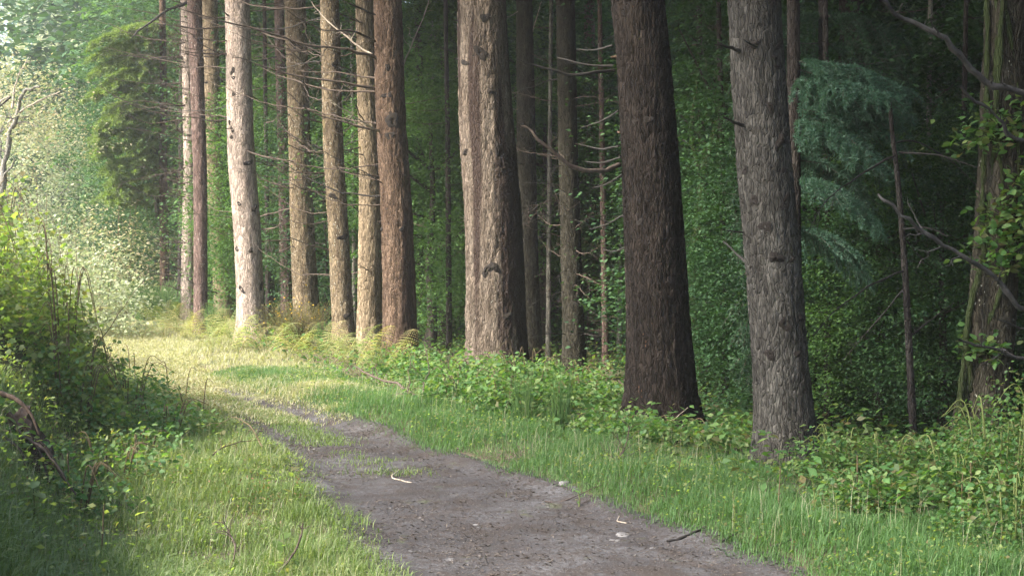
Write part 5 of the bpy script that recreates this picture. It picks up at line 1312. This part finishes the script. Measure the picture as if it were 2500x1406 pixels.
# broad-leaved plants standing singly in the grass
def broad_plant(label, px, py, n, s_, mat, seed, hgt=.25):
    rg = np.random.default_rng(seed); Y = 5838.0 / (py - 600); x = wx(px, Y); z = g1(x, Y)
    t = thing('broad_leaved_plant', label, 'plant', (x, Y, z), 'broad leaved plants in the verge')
    mb = MB(); mb.tube(np.array([[0, 0, -.03], [.01, 0, hgt * .5], [0, .01, hgt]]), [.005, .004, .003], 5); link('stem', mb.mesh('stem', M['stem_green']), t)
    me = leaf_obj_mesh('oval', mat)
    for k in range(n):
        a = k * 2.4 + rg.uniform(-.3, .3)
        link('leaf', me, t, (0, 0, hgt * (k + 1) / n), (R(rg.uniform(-10, 45)), 0, a), s_ * rg.uniform(.7, 1.2))
for i, (lab, px, py, n, s_) in enumerate([('broad-leaved dock by the track on the left verge', 712, 1225, 6, .13), ('large-leaved plant at the bottom of the left verge', 690, 1395, 7, .17), ('pale yellowish leaf plant amid the left verge', 580, 1235, 4, .11), ('glossy-leaved seedling in the shady grass by the track edge', 1790, 1300, 8, .07), ('small sprout on the bare track edge', 1412, 1222, 4, .07), ('bright broad leaves in the corner grass', 1985, 1290, 7, .10), ('leafy sprout in the grass at the bottom corner', 2040, 1335, 6, .09), ('big-leaved plant on the bank foot beside the stump', 80, 1390, 9, .17), ('leafy sprig at the foot of the stump', 40, 1290, 7, .12), ('glossy leaf tuft where grass meets the track bend', 1225, 1125, 7, .08), ('tall leafed plant in the mid verge on the left', 540, 1120, 7, .12), ('leafy plant at the lower edge of the left bank', 330, 1350, 8, .12)]):
    broad_plant(lab, px, py, n, s_ * .6, 'leaf_bright' if px < 1200 else 'leaf_bramble', 900 + i, .10 if n < 5 else .22)

# ------------------------------------------------------------------ old stump and roots on the eroded bank
base = np.array([wx(20, 8.9), 8.9, 0.0]); base[2] = wz(1130, 8.9)
st = thing('tree_stump', 'grey weathered stump with exposed brown roots on the eroded bank', 'stump', tuple(base))
def rough_block(name, c, sx, sy, sz, mat, seed, parent, rough=.16):
    me_ = bpy.data.meshes.new(name); import bmesh
    bm = bmesh.new(); bmesh.ops.create_icosphere(bm, subdivisions=4, radius=1.0)
    V = np.array([v.co[:] for v in bm.verts])
    V2 = np.sign(V) * np.abs(V) ** .75
    d = fbm(V * np.array([2.2, 2.2, .9]) + seed, seed, 4)
    V2 = V2 * (1 + rough * d[:, None]) * np.array([sx, sy, sz]) 
    for v, co in zip(bm.verts, V2): v.co = co
    bm.to_mesh(me_); bm.free(); me_.materials.append(M[mat])
    return link(name, me_, parent, c)
rough_block('stump_wood', (-.05, .05, .14), .10, .16, .11, 'wood_grey', 3, st, .5)
rough_block('root_mass', (-.10, .05, -.1), .3, .3, .42, 'root', 5, st, .5)
for i, pts in enumerate([[(20, 1010), (60, 1050), (100, 1110), (120, 1180)], [(0, 960), (40, 975), (75, 1010), (95, 1060)], [(10, 1120), (60, 1160), (85, 1230), (80, 1300)], [(0, 1180), (35, 1210), (50, 1280)], [(30, 1040), (110, 1090), (150, 1160), (185, 1205)], [(0, 1230), (40, 1270), (70, 1330), (90, 1350)], [(15, 1090), (40, 1130), (55, 1190)], [(0, 1060), (50, 1100), (70, 1170), (110, 1240)]]):
    P = catmull(np.array([W(px, py, 8.75 - .05 * i * (i % 2) - .1 * k_ * .3) for k_, (px, py) in enumerate(pts)]) - base, 20)
    mb = MB(); mb.tube(P, np.linspace(.016, .006, 20) * (1.2 - .08 * i) * (1 + .18 * np.random.default_rng(i).normal(size=20)), 7); link('root', mb.mesh('root', M['root']), st)
free_branch('bare_branch', 'long pale stick leaning down the bank from the old stump', 'branch', [(40, 1045, 8.7), (90, 1085, 8.6), (140, 1145, 8.5), (185, 1210, 8.5)], .010, .005, 2, 'twig', .12)

# ------------------------------------------------------------------ the morning haze
def box_mesh(name, lo, hi, mat):
    x0, y0, z0 = lo; x1, y1, z1 = hi
    V = [(x, y, z) for z in (z0, z1) for y in (y0, y1) for x in (x0, x1)]
    return make_mesh(name, np.array(V), [np.array([[0, 2, 3, 1], [4, 5, 7, 6], [0, 1, 5, 4], [2, 6, 7, 3], [0, 4, 6, 2], [1, 3, 7, 5]])], mat)
hm = bpy.data.materials.new('haze'); hm.use_nodes = True
nt = hm.node_tree; nt.nodes.clear()
pv = nt.nodes.new('ShaderNodeVolumePrincipled'); out = nt.nodes.new('ShaderNodeOutputMaterial')
pv.inputs['Color'].default_value = (.95, .96, .97, 1); pv.inputs['Density'].default_value = HAZE; pv.inputs['Anisotropy'].default_value = 0.45
nt.links.new(pv.outputs[0], out.inputs['Volume'])
if HAZE > 0:
    link('haze', box_mesh('haze', (-170, -35, -3), (170, 270, 66), hm), kind='stuff')
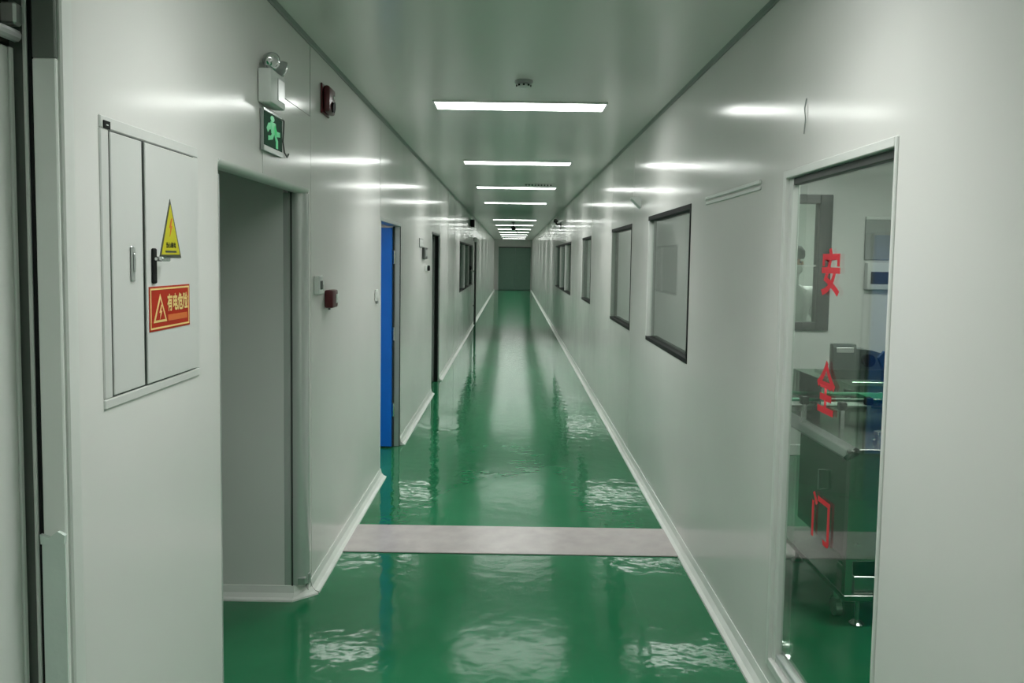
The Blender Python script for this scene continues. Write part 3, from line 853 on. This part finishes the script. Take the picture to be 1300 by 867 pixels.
B(MX + 0.01, MX + 0.022, MY0 + 0.005, MY1, 0.34, MZ1 - 0.05, b=0.002).build('side_panel', 'steel_side', t)
fp = B(MX + 0.022, 2.70, MY0, MY0 + 0.014, 0.34, MZ1 - 0.012, b=0.002).build('front_panel', 'steel', t)
for x in (1.66, 2.62):
    for z in (0.42, 0.78):
        MB().cyl((x, MY0, z), (x, MY0 - 0.006, z), 0.008, n=8).build('bolt', 'chrome', fp)
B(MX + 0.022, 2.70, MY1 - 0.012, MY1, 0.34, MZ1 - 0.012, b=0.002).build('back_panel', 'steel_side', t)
h = MB().tube([(MX + 0.012, 3.93, 0.60), (MX - 0.02, 3.93, 0.60), (MX - 0.02, 3.93, 0.70), (MX + 0.012, 3.93, 0.70)], 0.006, 8)
h.build('handle', 'chrome', t)
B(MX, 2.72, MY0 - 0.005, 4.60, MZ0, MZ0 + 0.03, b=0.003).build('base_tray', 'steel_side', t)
for x in (MX + 0.02, 2.70):
    for y in (MY0 + 0.015, 4.58):
        B(x - 0.018, x + 0.018, y - 0.018, y + 0.018, MZ0, MZ1 - 0.012, b=0.002).build('post', 'steel', t)
for x in (1.70, 2.62):
    for y in (3.70, 4.50):
        MB().cyl((x, y, 0.02), (x, y, MZ0), 0.012, n=10).lathe([(0.036, 0.0), (0.036, 0.008), (0.016, 0.026)], (x, y, 0.0), (0, 0, 1), 16).build('levelling_foot', 'steel', t)
B(1.66, 1.95, 3.66, 3.86, MZ0 + 0.03, 0.255, b=0.004).build('gear_box', 'steel', t)
MB().cyl((1.64, 3.80, 0.052), (1.64, 3.80, MZ0), 0.014, n=10).cyl((1.625, 3.80, 0.045), (1.655, 3.80, 0.045), 0.044, n=16).build('caster', 'alu', t)

t = thing('control_knob', 'chrome dial standing on the machine table corner', 'knob', (1.80, 3.76, MZ1))
MB().lathe([(0.034, 0), (0.034, 0.012), (0.022, 0.018), (0.022, 0.035), (0.030, 0.040), (0.030, 0.055), (0.012, 0.060)], (1.80, 3.76, MZ1), (0, 0, 1)).build('dial', 'chrome', t, smooth=True)
MB().cyl((1.80, 3.70, MZ1 + 0.048), (1.80, 3.732, MZ1 + 0.048), 0.010, n=10).build('pointer', 'black', t)

# conveyor with green guide rails standing on the table
t = thing('guide_rail_conveyor', 'bottle conveyor with green guide rails and clear guard on the machine table', 'conveyor', (2.0, 4.35, MZ1))
B(1.50, 2.70, 4.27, 4.43, 0.935, 0.960, b=0.003).build('conveyor_bed', 'steel', t)
B(1.48, 2.70, 4.29, 4.41, 0.960, 0.966).build('belt', 'white', t)
for y in (4.245, 4.455):
    MB().tube([(1.50, y, 1.005), (2.05, y, 1.005), (2.72, y, 1.005)], 0.010, 8).build('guide_rail', 'green_rail', t)
MB().tube([(1.50, 4.245, 1.005), (1.485, 4.30, 1.005), (1.485, 4.40, 1.005), (1.50, 4.455, 1.005)], 0.010, 8).build('guide_rail', 'green_rail', t)
MB().prism([(1.98, 4.26), (2.08, 4.22), (2.20, 4.26), (2.20, 4.44), (1.98, 4.44)], lambda a, b: (a, b, 0.99), lambda a, b: (a, b, 1.015)).build('diverter', 'green_rail', t)
for x, y in ((1.60, 4.22), (1.74, 4.06), (1.95, 4.22), (1.60, 4.48), (1.95, 4.48)):
    o = MB().box(x - 0.012, x + 0.012, y - 0.012, y + 0.012, MZ1, 1.03, b=0.002).build('post', 'chrome', t)
    MB().box(x - 0.02, x + 0.02, y - 0.018, y + 0.018, 0.985, 1.025, b=0.003).build('clamp', 'black', o)

# clear acrylic guard round the conveyor
B(1.66, 2.30, 4.155, 4.163, MZ1, 1.13).build('guard_pane', 'acrylic', t)
B(1.66, 1.668, 4.163, 4.58, MZ1, 1.13).build('guard_pane', 'acrylic', t)
B(1.66, 2.30, 4.572, 4.58, MZ1, 1.13).build('guard_pane', 'acrylic', t)

# second machine at the back
t = thing('capping_machine', 'dark grey machine head on a pale cabinet behind the machine table', 'machine', (2.75, 5.7, 0))
B(2.42, 3.35, 5.45, 6.05, 0.06, 0.90, b=0.006).build('cabinet', 'steel', t)
for x in (2.50, 3.27):
    for y in (5.52, 5.98):
        MB().cyl((x, y, 0), (x, y, 0.07), 0.022, n=10).build('foot', 'black', t)
B(2.38, 3.39, 5.41, 6.09, 0.90, 0.93, b=0.004).build('worktop', 'alu', t)
hd = B(2.275, 2.445, 5.50, 5.57, 0.93, 1.185, b=0.012, seg=2).build('control_box', 'mach_dark', t, smooth=True)
B(2.30, 2.42, 5.494, 5.50, 1.125, 1.16, b=0.001).build('display', 'alu', hd)
mb = MB()
mb.prism([(2.445, 0.93), (2.86, 0.93), (2.86, 1.08), (2.70, 1.10), (2.56, 1.14), (2.445, 1.15)], lambda a, b: (a, 5.52, b), lambda a, b: (a, 5.78, b))
mb.build('motor_housing', 'mach_dark', t)
MB().cyl((2.53, 5.52, 1.07), (2.53, 5.49, 1.07), 0.045, n=20).build('hand_wheel', 'black', t)

gc = B(2.60, 2.66, 5.42, 5.46, 0.93, 1.12, b=0.006).build('gripper_column', 'blue_mach', t)
gc['label'] = 'dark blue gripper column'
MB().prism([(2.565, 1.10), (2.60, 1.02), (2.625, 1.04), (2.63, 1.12), (2.665, 1.145), (2.605, 1.145)], lambda a, b: (a, 5.425, b), lambda a, b: (a, 5.455, b)).build('arm', 'blue_mach', gc)
MB().cyl((2.63, 5.44, 1.12), (2.63, 5.44, 1.17), 0.016, n=12).build('knob', 'black', gc)

# things on the machine room's back wall
t = thing('breaker_box', 'white breaker box with dark cover on the machine room back wall', 'electrical box', (3.3, PY, 1.53))
B(3.165, 3.46, PY - 0.07, PY - 0.001, 1.525, 1.765, b=0.010, seg=2).build('housing', 'white', t, smooth=True)
B(3.195, 3.435, PY - 0.076, PY - 0.07, 1.575, 1.685, b=0.003).build('cover', 'dark', t)
t = thing('notice_board', 'plain grey panel above the white breaker box', 'panel', (3.3, PY, 1.8))
B(3.155, 3.50, PY - 0.018, PY - 0.001, 1.79, 2.15, b=0.004).build('board', 'grey_pl', t)
B(3.155, 3.50, PY - 0.022, PY - 0.001, 2.15, 2.175, b=0.003).build('top_rail', 'white', t)

# ------------------------------------------------------------------ worker behind the inner window
def skin_mesh(name, joints, bones, m, parent, levels=1, extra=None):
    me = bpy.data.meshes.new(name)
    off = parent.location if parent else Vector((0, 0, 0))
    me.from_pydata([Vector(j[0]) - Vector(off) for j in joints], bones, [])
    o = bpy.data.objects.new(name, me)
    C.objects.link(o)
    sm = o.modifiers.new('skin', 'SKIN')
    for i, j in enumerate(joints):
        sv = me.skin_vertices[0].data[i]
        sv.radius = j[1] if isinstance(j[1], tuple) else (j[1], j[1])
        sv.use_root = (i == 0)
    sm.use_smooth_shade = True
    ss = o.modifiers.new('subsurf', 'SUBSURF')
    ss.levels = ss.render_levels = levels
    dg = bpy.context.evaluated_depsgraph_get()
    me2 = bpy.data.meshes.new_from_object(o.evaluated_get(dg))
    bpy.data.objects.remove(o)
    me2.name = name
    me2.materials.clear()
    me2.materials.append(M[m])
    for f in me2.polygons:
        f.use_smooth = True
    o = bpy.data.objects.new(name, me2)
    C.objects.link(o)
    o.parent = parent
    return o

PXx, PYy = 2.885, 8.05
t = thing('person', 'person in white overalls and grey cap reaching sideways behind the inner window', 'person', (PXx, PYy, 0))
def P(x, y, z):
    return (PXx + x, PYy + y, z)
J = [(P(0, 0, 0.98), (0.15, 0.11)), (P(0, 0, 1.20), (0.14, 0.10)), (P(0, 0.01, 1.42), (0.16, 0.10)), (P(0, 0.01, 1.54), (0.06, 0.06)), (P(0.0, -0.01, 1.62), (0.06, 0.07)), (P(0.0, -0.02, 1.74), (0.085, 0.10)), (P(0, 0, 1.84), (0.06, 0.075)),
     (P(0.20, 0.01, 1.46), 0.055), (P(0.23, -0.04, 1.24), 0.045), (P(0.12, -0.27, 1.25), 0.036), (P(0.13, -0.34, 1.26), 0.03),
     (P(-0.20, 0.01, 1.46), 0.055), (P(-0.26, -0.03, 1.20), 0.045), (P(-0.20, -0.24, 1.10), 0.036), (P(-0.18, -0.31, 1.09), 0.03),
     (P(0.10, 0, 0.90), 0.085), (P(0.11, -0.01, 0.50), 0.060), (P(0.11, 0.02, 0.08), 0.042), (P(0.12, -0.14, 0.045), 0.035),
     (P(-0.10, 0, 0.90), 0.085), (P(-0.11, -0.01, 0.50), 0.060), (P(-0.11, 0.02, 0.08), 0.042), (P(-0.12, -0.14, 0.045), 0.035)]
Bn = [(0, 1), (1, 2), (2, 3), (3, 4), (4, 5), (5, 6), (2, 7), (7, 8), (8, 9), (9, 10), (2, 11), (11, 12), (12, 13), (13, 14), (0, 15), (15, 16), (16, 17), (17, 18), (0, 19), (19, 20), (20, 21), (21, 22)]
for k, (w, ox) in enumerate(((10, 1), (14, -1))):
    hx, hy, hz = J[w][0]
    for q in range(5):
        s = (q - 2) * 0.019
        ln = (0.05, 0.075, 0.082, 0.078, 0.06)[q]
        i = len(J)
        if q == 0:
            s = -0.04
        J.append(((hx + s * 0.8 + 0.02, hy - 0.035, hz), 0.010))
        J.append(((hx + s + 0.04, hy - 0.035 - ln * 0.6, hz - 0.006), 0.009))
        J.append(((hx + s + 0.05, hy - 0.035 - ln, hz - 0.022), 0.007))
        Bn += [(w, i), (i, i + 1), (i + 1, i + 2)]
body = skin_mesh('body', J, Bn, 'skin', t)
body.data.materials.append(M['cloth'])          # white gloves
for pl in body.data.polygons:
    q = pl.center + t.location
    if min((q - Vector(J[w][0])).length for w in (10, 14)) < 0.15 and q.y < PYy - 0.24:
        pl.material_index = 1
    if q.z < 1.67:
        pl.material_index = 1
CJ = [(P(0, 0, 0.94), (0.175, 0.145)), (P(0, 0, 1.20), (0.155, 0.130)), (P(0, 0.01, 1.42), (0.172, 0.125)), (P(0, 0.01, 1.53), (0.085, 0.085)),
      (P(0.21, 0.01, 1.46), 0.078), (P(0.235, -0.04, 1.24), 0.066), (P(0.122, -0.262, 1.247), 0.050),
      (P(-0.21, 0.01, 1.46), 0.078), (P(-0.27, -0.03, 1.20), 0.066), (P(-0.205, -0.23, 1.105), 0.050)]
skin_mesh('overall_top', CJ, [(0, 1), (1, 2), (2, 3), (2, 4), (4, 5), (5, 6), (2, 7), (7, 8), (8, 9)], 'cloth', t)
TJ = [(P(0, 0, 1.00), (0.17, 0.14)), (P(0.10, 0, 0.88), 0.112), (P(0.11, -0.01, 0.50), 0.085), (P(0.11, 0.02, 0.10), 0.075), (P(-0.10, 0, 0.88), 0.112), (P(-0.11, -0.01, 0.50), 0.085), (P(-0.11, 0.02, 0.10), 0.075)]
skin_mesh('overall_trousers', TJ, [(0, 1), (1, 2), (2, 3), (0, 4), (4, 5), (5, 6)], 'cloth', t)
for s in (-1, 1):
    MB().ball((PXx + s * 0.115, PYy - 0.06, 0.05), 0.05, (1.0, 2.7, 1.0), 14).build('shoe', 'white', t, smooth=True)
    MB().ball((PXx + s * 0.032, PYy - 0.108, 1.762), 0.011, (1, 0.6, 0.7), 10).build('eye', 'black', t, smooth=True)
    MB().ball((PXx + s * 0.09, PYy - 0.005, 1.745), 0.03, (0.4, 0.7, 1.0), 10).build('ear', 'skin', t, smooth=True)
MB().lathe([(0.098, 0.0), (0.112, 0.03), (0.108, 0.085), (0.075, 0.13), (0.02, 0.145)], (PXx, PYy, 1.795), (0, 0, 1)).build('cap', 'cap_cloth', t, smooth=True)
MB().ball((PXx, PYy - 0.065, 1.685), 0.075, (0.95, 0.75, 0.75), 14).build('face_mask', 'cloth', t, smooth=True)
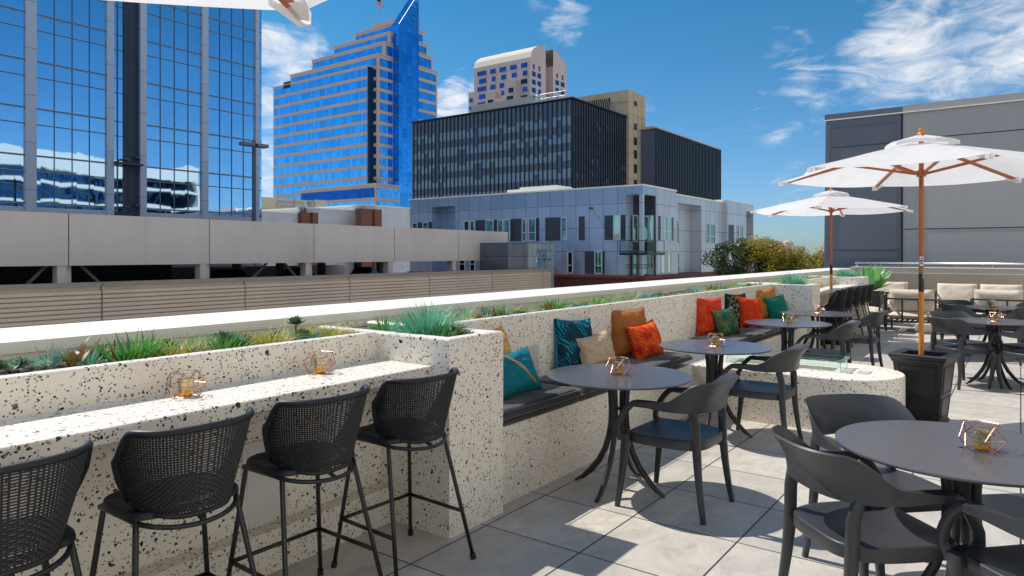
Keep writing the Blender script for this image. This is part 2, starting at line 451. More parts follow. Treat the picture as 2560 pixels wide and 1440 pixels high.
M_CREAM_CLOTH = cloth('cream_outdoor_fabric', (.72,.61,.49), 0, .85, .2, .5, 7)
M_STONE = concrete('end_wall_stucco', (.62,.485,.35), (.68,.545,.41), False, 2)

X_END = 20.0
# floor
b = MB(); b.box(-14, X_END, -16, 3.62, -.30, 0); tag(b.build('terrace_floor', M_FLOOR), kind='structure')
# street level ground far below, unseen; paleness added to bounce sunlight upwards
M_ASPH = concrete('street_pale_for_bounce', (.46,.43,.40), (.54,.51,.47), False, .5)
b = MB(); b.quad((-1500,-1500,-9), (2500,-1500,-9), (2500,2500,-9), (-1500,2500,-9)); tag(b.build('street', M_ASPH), kind='structure')

# parapet along the street side
pw = thing('parapet_wall', 'long cream parapet with flat white coping behind the planters', 'parapet', (0, 3.62, 0))
b = MB(); b.box(-5, X_END+.72, 3.62, 4.30, -1.2, 1.08); b.build('wall', M_CREAM, pw, world=True)
b = MB()
for i in range(9):
    x0 = -5 + i*2.86; b.box(x0+.004, min(x0+2.856, X_END+.74), 3.612, 4.326, 1.08, 1.133)
b.build('coping', M_CAP, pw, world=True)
b = MB()
for x in (-.4, 2.46-.86, 4.5, 7.36, 10.2, 13.1): b.box(x, x+.006, 3.6115, 3.6125, 1.0, 1.10)
b.build('joint', M_BLACK, pw, world=True)

def planter_front(bm, x0, x1, y=3.02, z0=0, z1=1.07, th=.065):
    r = .012
    bm.extrude_x([(y+th,z0),(y+th,z1-r),(y+th-r*.3,z1-r*.3),(y+th-r,z1),(y+r,z1),(y+r*.3,z1-r*.3),(y,z1-r),(y,z0)], x0, x1)
def soil(name, x0, x1, y0, y1, z, parent):
    m = MB()
    nx = max(4, int((x1-x0)/.09)); ny = max(4, int((y1-y0)/.09))
    m.grid(lambda u, v: (x0+(x1-x0)*u, y0+(y1-y0)*v, z+.018*mnoise.noise(Vector((x0+(x1-x0)*u*1.0, v*5, 3))*6)), nx, ny)
    return m.build(name, M_SOIL, parent, smooth=True, world=True)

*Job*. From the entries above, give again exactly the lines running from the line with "The Blender Python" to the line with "MB().cyl((x, MY0, z), (x, MY0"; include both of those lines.

*Solved problem*.
The Blender Python script for this scene continues. Write part 3, from line 853 on. This part finishes the script. Take the picture to be 1300 by 867 pixels.
B(MX + 0.01, MX + 0.022, MY0 + 0.005, MY1, 0.34, MZ1 - 0.05, b=0.002).build('side_panel', 'steel_side', t)
fp = B(MX + 0.022, 2.70, MY0, MY0 + 0.014, 0.34, MZ1 - 0.012, b=0.002).build('front_panel', 'steel', t)
for x in (1.66, 2.62):
    for z in (0.42, 0.78):
        MB().cyl((x, MY0, z), (x, MY0 - 0.006, z), 0.008, n=8).build('bolt', 'chrome', fp)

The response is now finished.